Disentangling single-particle gap by electronic Raman absorption in electron-doped cuprates

TL;DR

This paper uses electronic Raman spectroscopy and a microscopic model to distinguish between superconducting and antiferromagnetic contributions to the quasiparticle gap in electron-doped cuprates, clarifying the nature of the non-monotonic gap.

Contribution

It introduces a method to disentangle SC and AFM gap contributions in Raman spectra, aiding understanding of the coexistence of orders in electron-doped cuprates.

Findings

Raman spectra can separate SC and AFM gap contributions.

The effective gap's non-monotonicity can be explained by coexistence of orders.

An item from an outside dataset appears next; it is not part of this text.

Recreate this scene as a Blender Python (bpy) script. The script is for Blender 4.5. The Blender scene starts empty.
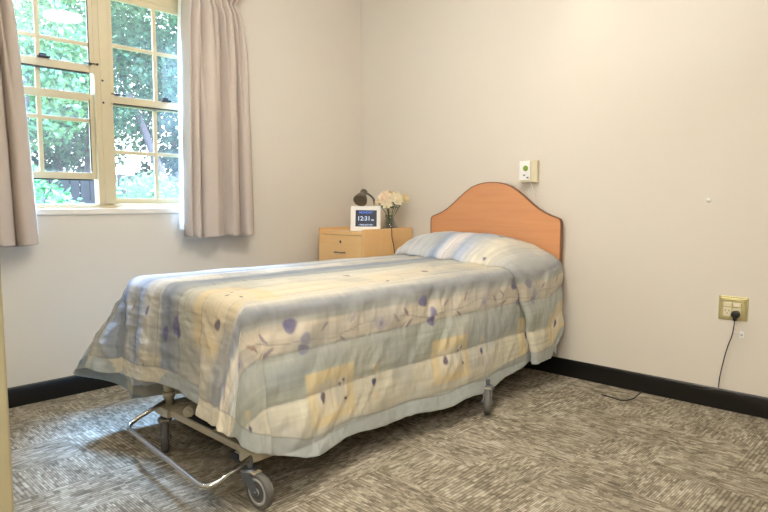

The method clarifies the origin of the quasiparticle gap in doped cuprates.

Abstract

In the under- to optimal-doping regimes of electron-doped cuprates, it was theoretically suspected that there is a coexistence of superconducting (SC) and antiferromagnetic (AFM) orders. The quasi-particle excitations could be gapped by both orders, and the effective gap is non-monotonic d-wave-like in the momentum space. Alternatively the gap was also speculated as a pure pairing gap. Using an effective microscopic model, we consider the manifestation of the quasi-particle gap in the electronic Raman spectra in a range of doping levels, where the relative strength of the SC and AFM order parameters varies. We demonstrate that from the electronic Raman spectra the effective single-particle gap can be disentangled into contributions from the two distinctive orders. This would help to tell whether the non-monotonic gap is due to the coexistence of SC and AFM orders.